The Court observed that these fabricated FIRs are primarily aimed at extracting money from the government, leading to the detrimental consequence of tarnishing the reputation of innocent individuals within society.

Addressing the prevailing issue of increasing instances of sexual violence, the bench of Justice Shekhar Yadav further remarked, “Considering the widespread and consistently growing occurrences of such acts, I believe that it is essential for both the State of U.P. and the Union of India to recognize the gravity of this matter.” This observation was made while granting anticipatory bail to a rape accused.

The accused was alleged to have committed rape against the victim in 2011, yet the FIR was filed in March 2019, approximately 8 years after the purported incident. In his pursuit of anticipatory bail, the accused’s legal counsel argued that the victim had not provided a reasonable explanation for the significant delay in lodging the FIR. The defense contended that the accused had been falsely implicated in an attempt to harass him, asserting that the alleged incident never occurred as described in the FIR.

The defense also highlighted that the victim herself had admitted to engaging in a physical relationship with the accused, indicating her consent and confirming her age as over 18 years. Additionally, it was brought to the court’s attention that a co-accused had already been granted anticipatory bail, prompting the defense to request the same relief for the accused in question.

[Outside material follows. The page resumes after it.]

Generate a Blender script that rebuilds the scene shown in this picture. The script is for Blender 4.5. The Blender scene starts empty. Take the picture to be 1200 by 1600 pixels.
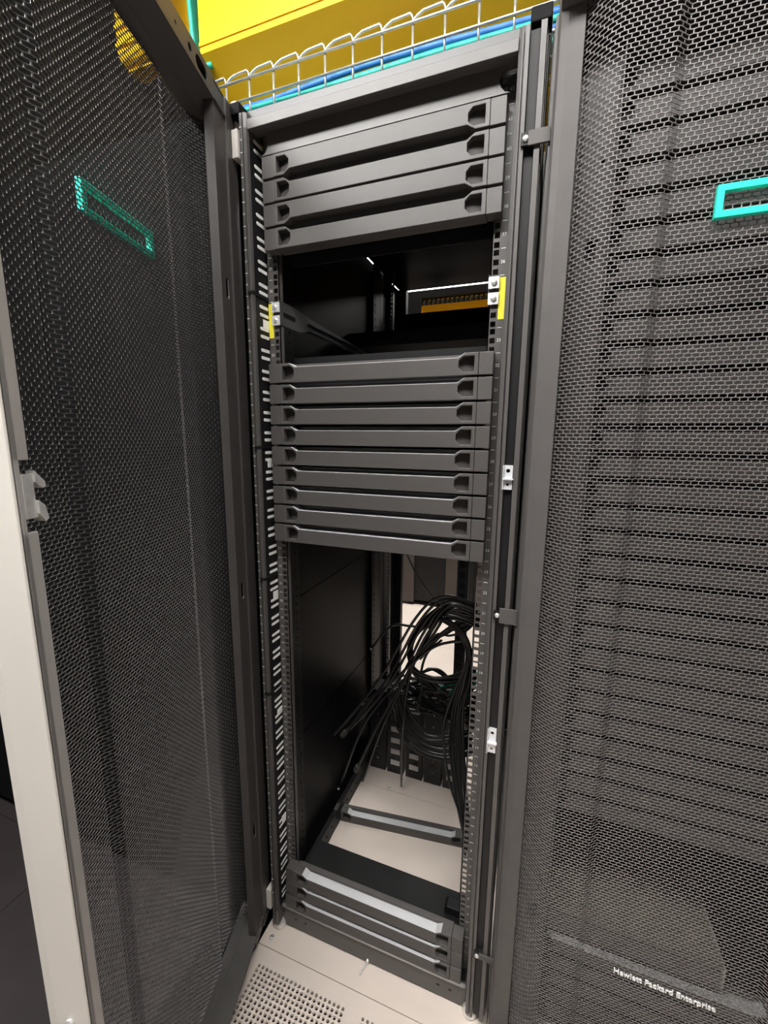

CASE ANALYSIS AND DECISION

After considering the content of the First Information Report (FIR) and the arguments presented by the accused’s legal representative, the Court made an observation that there exist significant inconsistencies in the victim’s statements recorded under Sections 161 and 164 of the Criminal Procedure Code (Cr.P.C.).

The Court also highlighted that according to the details provided in the FIR, it was stated that the accused engaged in a physical relationship with the victim in 2012. However, in the statement given under Section 161 of the Cr.P.C., the victim asserted that the accused had such a relationship with her in 2013.

Given these circumstances, the Court issued a directive specifying that if it is determined that the FIR filed by the victim is unfounded, then a proper inquiry will be conducted and criminal proceedings under Section 344 of the Cr.P.C. will be initiated against the victim. Additionally, the Court mandated that any financial assistance provided to the victim by the State will be reclaimed from her.

In a recent incident last month, the Allahabad High Court imposed a fine of Rs. 10,000 on a woman who openly admitted to submitting a false FIR against four men, falsely accusing them of rape and unnatural sexual acts against her.

The Court further emphasized that the act of filing FIRs containing fabricated and grave allegations of rape cannot be condoned. Such a practice must be handled with a firm approach, according to the Court’s statement, as it necessitates a severe response.